Sarebbe un paesaggio naturale, una verde vallata fiorita, tra alte montagne e freschi torrenti che scintillano al sole.

– Come può nascere una musica simile da una cultura italiana?
Pur ascoltando e amando i grandi cantautori italiani, la musica da cui ho sempre attinto per il mio repertorio live è principalmente il folk del Nord America, soprattutto quello degli anni 60 e 70 e questa, inevitabilmente, ha condizionato il mio modo di scrivere, di cantare e di suonare anche brani nuovi.
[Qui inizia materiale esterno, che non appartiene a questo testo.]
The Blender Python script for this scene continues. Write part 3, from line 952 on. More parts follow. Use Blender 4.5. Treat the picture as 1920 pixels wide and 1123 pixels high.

Originariamente composte in stili ed epoche diverse, da persone differenti, le canzoni dell’album, tutte in lingua inglese, hanno così assunto connotati propri, trasformate in qualcosa che non ha quasi più nulla a che fare con la cultura italiana da cui in effetti erano nate.

– Dal folk america in rosa, da chi e da che tempo hai attinto lo spirito per contaminarti?
Ancora una volta vorrei citare gli anni 60 e 70 e le grandi star di quello che fu un periodo d’oro per il folk, dall’icona pacifista per eccellenza Joan Baez, alla più westcoastiana Joni Mitchell passando per la sanguigna Linda Ronstadt, al country di Emmylou Harris, mentre in tempi più recenti le mie maggiori ispiratrici sono la canadese Loreena McKennitt e la scozzese Karen Matheson dalla vocalità più tipicamente celtica.

– Oggi la tua musica sembra fuori dal tempo che viviamo. Non hai pensato che forse l’Italia non è uno scenario adatto per questo lavoro?
È verissimo, la mia musica appartiene ad un genere assai lontano da quello che si produce oggi, ma ho voluto comunque realizzare il disco in questo modo per poter esprimere veramente me stessa, senza dover per forza adeguarmi a canoni compositivi più consoni a quelli attuali. Devo dire che ho puntato moltissimo all’estero, proponendo il mio lavoro soprattutto nei Paesi nord europei, convinta che avrei riscosso un interesse maggiore rispetto all’Italia, ma per il momento nessuna porta si è aperta.

P. T.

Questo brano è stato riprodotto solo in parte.